You keep using this word hate...I don't think it means what you think it means. I've been quite clear about what I think about the SW universe -- if I had wanted to use the word 'hate', I would have.

 

Nobody is taking my books but they are taking the lore away. Prior to Disney's middle finger nuke, the game we're playing right now influenced the world we saw in the movies (in-universe). Now for all we know the universe is the way it is because of anthropomorphic fuzzy animals. The grand universe [i and like minded people] know and love is no more. It has ceased to be. It's expired and gone to meet its maker. This is a late canon. It's a stiff. Bereft of life, it rests in peace. If it wasn't a non-tangible idea it'd be pushing up daisies. It's rung down the curtain and joined the choir invisible. This is an ex-continuity.

 

Nobody is taking anything away or saying that anything that happened didn't happen. Nobody is pulling a Lucas and modifying the previous works to excise whatever you think they already incorporated.
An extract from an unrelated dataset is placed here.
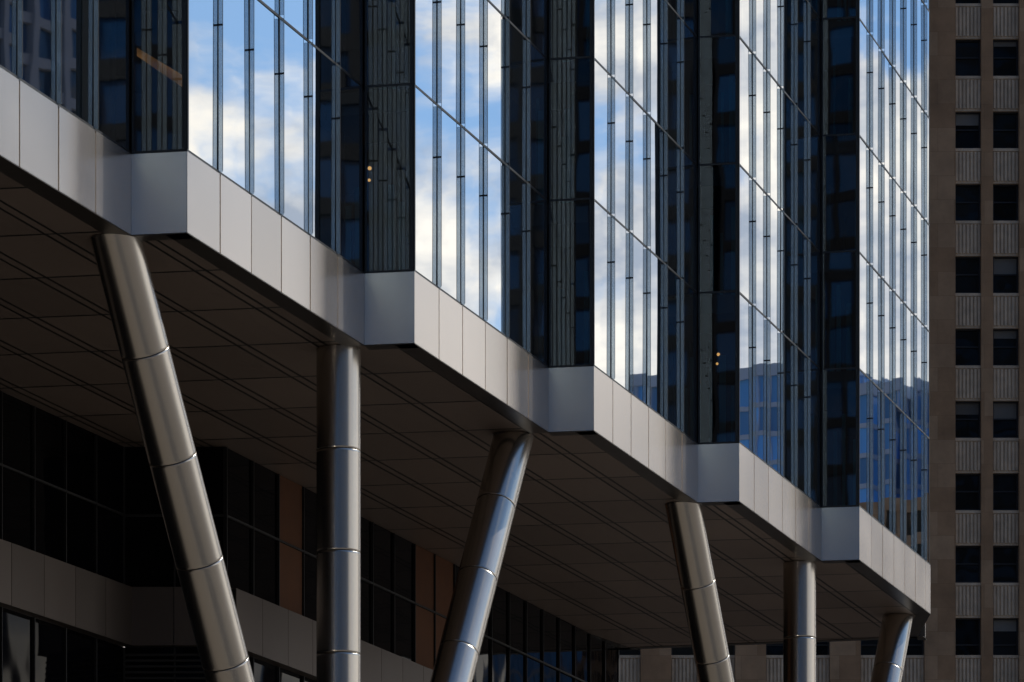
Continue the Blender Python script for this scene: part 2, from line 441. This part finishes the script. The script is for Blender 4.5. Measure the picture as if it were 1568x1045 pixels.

To my knowledge, all that Disney is doing is saying that nothing that wasn't already incorporated should be assumed to have happened, and that new content will only be required to adhere to a more limited set of works. The only way I see something that was already written "going away" is if a new work explicitly does something that would contradict the Legendary work. I'm sure it will happen, but it's hard to evaluate whether any specific "change" is good or bad until it does happen.